Thirst will bring adversaries to the same spigot. A desire to quench thirsty spirits has prompted officials at the Virginia Baptist Mission Board and SBCV to give money to support Blackaby’s appearance in Roanoke. Kudos to the Roanoke Valley Baptist Association for co-opting both groups in the service of growth in personal discipleship.

Since 150 churches left the BGAV over the past two years to join the SBCV, there have been few other instances of formal cooperation. Next month’s conference in Roanoke is a glorious exception. Is this a sign that the longing for personal and national revival is a more compelling motivation for cooperation than missions, the cause that kept Baptists in Virginia together for our first 173 years? Perhaps.

More likely it is an acknowledgment that both groups believe in renewal and recognize that Blackaby’s materials are hot sellers among their churches. Neither, after all, wants to give any ground to the other when it comes to revival.

Should Virginia Baptists be encouraged that a conference such as the one in Roanoke is evidence that the wounds in our Virginia Baptist fellowship are healing? No.

Conflict Cloaked

Next month’s expression of unity in Roanoke masks an intensifying conflict between supporters of the two groups in local churches across the state.

Since the SBCV constituted as a separate state convention in 1997, about 150 churches have joined their ranks. Many of these churches had already distanced themselves from the BGAV and were giving little or no money to the BGAV. Their decisions to separate from the BGAV created minimal strife within these congregations, and in some cases none at all.

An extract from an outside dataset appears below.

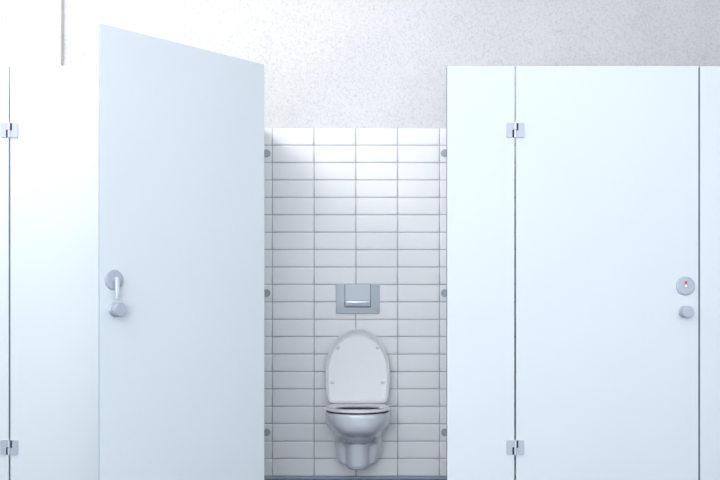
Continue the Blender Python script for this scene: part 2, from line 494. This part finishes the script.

To continue its growth, however, the SBCV must now start new churches or proselytize aggressively among BGAV churches. The latter strategy is easier, quicker and cheaper. This explains why so many BGAV churches are being pressured by SBCV-friendly pastors and a handful of vocal laity to shed their loyalty to the BGAV, often forged across more than a century, in favor of the SBCV.

Disinformation

The principal weapon in the SBCV’s campaign is disinformation. Like Joseph McCarthy smeared innocent American citizens in the 1950s with the Communist label, some SBCV supporters spread rumors that to be aligned with the BGAV is to believe that God favors abortion, that homosexuality is not a sin, that the deity of Christ and his virgin birth are unimportant, that Jesus’ sacrificial death is unnecessary, and that one’s church must support the CBF instead of the SBC.

These untruths, unfortunately, go unrefuted in many churches when the SBCVfriendly pastor or laity resist proposals to allow a representative from the BGAV to present its position to the congregation.

The trickle-down theory of economics applies to denominational systems. In a Baptist system which practices congregational polity, it takes years for some individual congregations to experience the same discord that splintered the national convention. In time, however, almost every congregation becomes a microcosm of the national denomination when the issues trickle down to affect John and Jane Baptist

.Blackaby is on to something, of course. A fresh encounter with the living God is what all of us need. When it finally happened to Paul, a nit-picker of the highest order, he was able to set aside his intricately fashioned theological system and legalistic righteousness in favor of an SBC-friendly, incalculable grace. “I consider them rubbish, that I may gain Christ and be found in him,” wrote Paul.

Until that happens to some of our brethren, it would be nice if they opened their Bibles to the place where God says, “Thou shalt not bear false witness,” and “Thou shalt not steal.”